Ahn also stressed that, given the international situation the country was facing at the time, it was a “reasonable diplomatic decision” for Gojong to seek Russia’s help in standing up against Japan, as the Japan-Britain alliance feared Russia moving south.

“One of the first things Gojong did after entering the Russian mission was to purge pro-Japanese collaborators,” the professor said. “And then he formed a pro-Russian Cabinet. While staying there for a year, he thought about reform projects to transform the country into a modern nation and launched the Great Korean Empire upon his return.”

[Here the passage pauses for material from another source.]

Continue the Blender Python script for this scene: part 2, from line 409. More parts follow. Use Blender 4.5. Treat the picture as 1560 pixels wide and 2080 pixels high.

Ahn said he hopes the restoration of the King’s Road will be a chance for a reassessment of Gojong.

The King’s Road was previously part of a tract of land owned by the United States. In the early 2000s, the embassy sought to build a dormitory for its staff on the land, but the project was halted following revelations that the site is of great historical significance.

After years of negotiations, the U.S. agreed in 2011 to exchange the site for a larger tract of land South Korea owned in Camp Coiner, an American military installation in the U.S. Forces Korea headquarters in Seoul’s central Yongsan district.

“Agwan Pacheon is not just a history of humiliation,” Lee Jeong-yeon, a Cultural Heritage Administration official in charge of royal palace assets, said. “It was from there that the king drew a bigger picture and thought about how he would run the country. One year after Agwan Pacheon, he proclaimed the Great Korean Empire. How much agony would he have gone through during that one year?”